Hendron, who as a teenager addressed the Conservative party conference demanding the return of corporal punishment, was suspended as a barrister for three years following the 2016 drugs conviction, but avoided being permanently barred from the profession.

He was suspended again in 2019 over an unpaid sum of money to a complainant, and had also been disciplined for online comments about witnesses in the trial of his friend, former Commons deputy speaker Nigel Evans.

The barrister now has pleaded guilty to three counts of intentionally encouraging or assisting the commission of an offence and a charge of possessing Class A drugs.

“In essence, he encouraged a client of his, a drug dealer, to supply him with drugs, and actually received them”, said the judge at Woolwich crown court on Thursday morning.

“A custodial sentenced for such offences is - as close as can be said to it – likely to be inevitable.”

Tragedy: lawyer Henry Hendron, left, with his boyfriend Miguel Jimenez (Facebook)

An earlier hearing was told Hendron’s name came up in the drug dealer’s phone when he was arrested, and further police enquiries showed the barrister had tried to buy drugs from a second client.

Judge Gumpert admitted making a mistake on the law last week, when he remanded Hendron in custody to await his sentence despite finding that no objections to bail existed.

“Now I have the law straight, I must reconsider the case”, he said.

“There’s a right to bail which depends on me being satisfied there are no substantial grounds to fear non-attendance or the commission of further offences.

“Mr Hendron has been a persistently late attender. On occasions he has not attended, saying he was mistaken about the time and date, or wasn’t aware of the hearing.

“On the last occasion, without any justification, he asserted he thought the hearing was at 3.30pm, not 3pm, having turned up nearly half an hour late.

“I’m quite satisfied that Mr Hendron was aware of the likely consequences of pleading guilty to these serious offences.”

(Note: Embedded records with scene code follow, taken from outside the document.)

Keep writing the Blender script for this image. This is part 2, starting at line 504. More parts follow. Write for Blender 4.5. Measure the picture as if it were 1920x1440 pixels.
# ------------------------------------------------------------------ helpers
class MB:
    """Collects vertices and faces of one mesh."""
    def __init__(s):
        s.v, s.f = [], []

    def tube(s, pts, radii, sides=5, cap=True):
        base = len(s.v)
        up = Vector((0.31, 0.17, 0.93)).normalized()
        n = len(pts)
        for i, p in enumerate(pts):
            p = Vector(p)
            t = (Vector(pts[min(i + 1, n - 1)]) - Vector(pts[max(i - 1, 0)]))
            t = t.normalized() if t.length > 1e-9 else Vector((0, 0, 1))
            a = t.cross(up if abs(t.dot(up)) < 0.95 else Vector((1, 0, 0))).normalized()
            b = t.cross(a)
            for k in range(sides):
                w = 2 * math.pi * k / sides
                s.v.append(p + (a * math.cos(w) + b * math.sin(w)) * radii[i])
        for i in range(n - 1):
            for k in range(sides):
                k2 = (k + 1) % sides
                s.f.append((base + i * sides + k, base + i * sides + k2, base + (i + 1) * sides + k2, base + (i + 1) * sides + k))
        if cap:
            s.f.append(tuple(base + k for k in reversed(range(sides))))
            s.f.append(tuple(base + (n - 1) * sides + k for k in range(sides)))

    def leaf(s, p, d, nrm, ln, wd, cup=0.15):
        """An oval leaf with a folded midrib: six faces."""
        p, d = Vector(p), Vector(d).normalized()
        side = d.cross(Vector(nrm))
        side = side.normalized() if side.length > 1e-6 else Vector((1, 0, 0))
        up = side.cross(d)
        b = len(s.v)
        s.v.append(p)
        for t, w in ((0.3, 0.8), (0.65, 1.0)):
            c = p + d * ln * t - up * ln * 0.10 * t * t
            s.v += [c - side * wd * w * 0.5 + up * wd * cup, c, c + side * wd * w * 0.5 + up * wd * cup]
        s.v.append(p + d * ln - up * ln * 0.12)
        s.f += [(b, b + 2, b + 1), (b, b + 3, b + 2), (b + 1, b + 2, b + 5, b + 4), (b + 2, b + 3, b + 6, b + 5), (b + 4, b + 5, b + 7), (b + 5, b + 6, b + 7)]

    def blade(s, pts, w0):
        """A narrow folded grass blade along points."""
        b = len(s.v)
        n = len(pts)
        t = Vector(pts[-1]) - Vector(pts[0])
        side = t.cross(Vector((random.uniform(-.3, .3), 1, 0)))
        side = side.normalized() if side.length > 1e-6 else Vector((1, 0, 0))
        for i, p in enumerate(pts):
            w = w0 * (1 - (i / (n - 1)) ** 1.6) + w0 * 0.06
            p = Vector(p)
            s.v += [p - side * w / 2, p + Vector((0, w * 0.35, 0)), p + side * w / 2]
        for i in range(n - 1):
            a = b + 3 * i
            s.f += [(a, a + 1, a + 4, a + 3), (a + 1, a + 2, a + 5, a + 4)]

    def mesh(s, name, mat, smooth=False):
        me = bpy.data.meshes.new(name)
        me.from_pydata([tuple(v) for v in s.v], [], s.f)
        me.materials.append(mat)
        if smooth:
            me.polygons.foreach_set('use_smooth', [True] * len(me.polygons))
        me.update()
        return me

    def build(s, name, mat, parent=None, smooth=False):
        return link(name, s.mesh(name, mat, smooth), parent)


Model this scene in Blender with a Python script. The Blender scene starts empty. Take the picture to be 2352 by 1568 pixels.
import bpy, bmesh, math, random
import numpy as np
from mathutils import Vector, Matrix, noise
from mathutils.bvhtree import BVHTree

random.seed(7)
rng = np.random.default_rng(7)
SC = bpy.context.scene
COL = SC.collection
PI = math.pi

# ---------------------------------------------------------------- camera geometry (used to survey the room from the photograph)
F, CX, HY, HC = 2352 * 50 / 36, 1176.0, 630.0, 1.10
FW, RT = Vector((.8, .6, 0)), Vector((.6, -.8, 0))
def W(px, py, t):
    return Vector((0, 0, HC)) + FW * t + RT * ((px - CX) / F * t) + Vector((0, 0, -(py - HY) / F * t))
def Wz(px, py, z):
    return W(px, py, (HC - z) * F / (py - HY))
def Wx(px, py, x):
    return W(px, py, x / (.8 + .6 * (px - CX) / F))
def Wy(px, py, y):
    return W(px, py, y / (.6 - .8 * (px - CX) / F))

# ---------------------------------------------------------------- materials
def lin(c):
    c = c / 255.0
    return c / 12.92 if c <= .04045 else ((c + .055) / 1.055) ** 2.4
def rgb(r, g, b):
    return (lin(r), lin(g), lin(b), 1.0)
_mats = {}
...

The judge concluded: “I don’t consider in the circumstances of having attended on the last occasion, albeit in a rather unsatisfactory manner, that I can justify an exception under the Bail Act. I must grant him bail.”

Alexander Parkin (central news)

Hendron, who is receiving Legal Aid, was not present for the hearing, and will now be set free from prison after being held for nearly a week.

Mr Sullivan asked for the sentencing hearing on April 19 to be delayed, and for the case to be handed to another judge.

He said Hendron’s legal team want a psychological assessment which will take two months to complete, and an application for Judge Gumpert to recuse himself from the case may now be made.

“It is on the basis of your honour having remanded him without a proper basis and your honour’s very clear statement that this case warrants immediate custody, which in the defence’s submission closes your honour’s mind in a case which doesn’t necessarily warrant immediate custody.”

Hendron’s legal team was ordered to make submissions about the judge and timing of the sentencing hearing in writing.

In a statement after last week’s guilty pleas, Met Police Detective Inspector Lewis Sanderson said: “The behaviour displayed by Hendron, while acting for the Bar, was unacceptable, unethical and illegal.

“Actions like his can tarnish the reputation of all those involved in the criminal justice system and the whole team were determined to bring him to account. “As a result of the hard work and thorough investigation, Hendron has now been made to face the consequences of his actions.”